- What this task involves
Scan the data beneath this task and copy each line that includes "scene".

- Supplied data
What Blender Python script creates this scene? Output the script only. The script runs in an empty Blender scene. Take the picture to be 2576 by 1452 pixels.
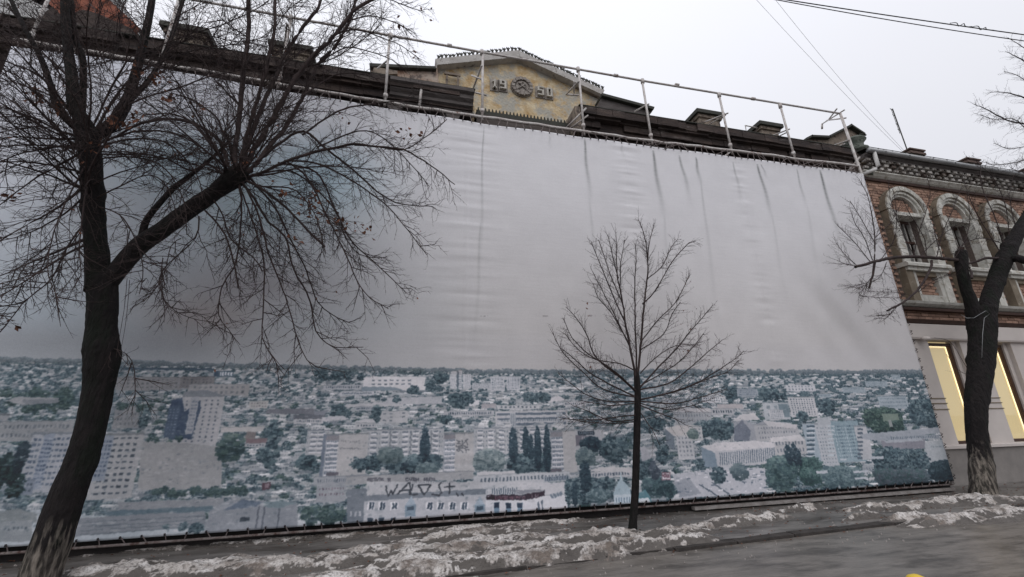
import bpy, math, random
import numpy as np
from mathutils import Vector
random.seed(7); np.random.seed(7)
R = random.random
def U(a, b): return a + (b - a) * random.random()
scene = bpy.context.scene
col = scene.collection
# ------------------------------------------------------------------ camera
W, H = 2576., 1452.
F = 1089.; TH = math.radians(17.2); RO = math.radians(1.19); YA = math.radians(14.)
fw = np.array([math.sin(YA) * math.cos(TH), math.cos(YA) * math.cos(TH), math.sin(TH)])
r0 = np.array([math.cos(YA), -math.sin(YA), 0.]); u0 = np.cross(r0, fw)
rv = math.cos(RO) * r0 - math.sin(RO) * u0; uv_ = np.cross(rv, fw)
CAM = np.array([0, 0, 1.6])
cam = bpy.data.objects.new('camera', bpy.data.cameras.new('camera')); col.objects.link(cam)
from mathutils import Matrix
m = Matrix([[rv[i], uv_[i], -fw[i], CAM[i]] for i in range(3)] + [[0, 0, 0, 1]])
cam.matrix_world = m
cam.data.sensor_width = 36; cam.data.lens = 36 * F / W; cam.data.clip_end = 2000; cam.data.clip_start = .05
scene.camera = cam
# ------------------------------------------------------------------ overcast sky
SUN_EL, SUN_ROT = math.radians(48), math.radians(200)
world = bpy.data.worlds.new("World"); scene.world = world; world.use_nodes = True
nt = world.node_tree; nt.nodes.clear()
out = nt.nodes.new('ShaderNodeOutputWorld'); bg = nt.nodes.new('ShaderNodeBackground')
sky = nt.nodes.new('ShaderNodeTexSky'); sky.sky_type = 'NISHITA'; sky.sun_disc = False
sky.sun_elevation = SUN_EL; sky.sun_rotation = SUN_ROT
hs = nt.nodes.new('ShaderNodeHueSaturation'); hs.inputs['Saturation'].default_value = .15
nt.links.new(sky.outputs[0], hs.inputs['Color'])
tc = nt.nodes.new('ShaderNodeTexCoord'); sx = nt.nodes.new('ShaderNodeSeparateXYZ')
nt.links.new(tc.outputs['Generated'], sx.inputs[0])
rp = nt.nodes.new('ShaderNodeMapRange')          # overcast: the cloud deck brightens towards the zenith
rp.inputs['From Min'].default_value = 0; rp.inputs['From Max'].default_value = 1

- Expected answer
What Blender Python script creates this scene? Output the script only. The script runs in an empty Blender scene. Take the picture to be 2576 by 1452 pixels.
scene = bpy.context.scene
col = scene.collection
scene.camera = cam
world = bpy.data.worlds.new("World"); scene.world = world; world.use_nodes = True